The Idea

The text presents the Islamic tradition as having two opposing faces: a luminous, human, rational face, and a dark, obscurantist one. This formulation does not mean rejecting the whole tradition, but rather that it is not a single, solid block. Within it there are potentials for understanding and openness, just as there are elements of rigidity and exclusion, and the text calls for distinguishing between them instead of conflating them.

Concise Formulation

The Islamic tradition: divided into a luminous, human, rational face and a dark, obscurantist face

Its Place in the Book’s Argument

This claim lies at the heart of the book’s way of dealing with tradition. Instead of praising it unconditionally or condemning it unconditionally, the text calls for a discriminating reading that reveals the internal tension within tradition. Tradition thus becomes material for critique and selection, not merely an inheritance to be accepted as it is or rejected as it is.

Why It Matters

Its importance lies in showing Arkoun’s position toward tradition as a living field of internal conflict, not a finished era. This explains why he does not merely return to the past, but asks which past we should read: the open past or the closed past.

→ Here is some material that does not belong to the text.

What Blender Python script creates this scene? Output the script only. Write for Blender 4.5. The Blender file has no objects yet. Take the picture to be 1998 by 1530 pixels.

From here emerges his call to reconsider the religious heritage.

Brief Evidence

The text presents the Islamic tradition as having two opposing faces: a luminous, human, rational face, and a dark, obscurantist one. This formulation does not mean rejecting the whole tradition, but rather affirming that it is not a single, solid block. Within it there are potentials for understanding and openness, just as there are elements of rigidity and exclusion.

Reading Questions

  • What standards make one face of tradition luminous or dark in the book’s reading?
  • Is this duality a historical description, or a critical call to choose one side of tradition?

Degree of Documentation

High: the claim appears in a clear location in the book’s material.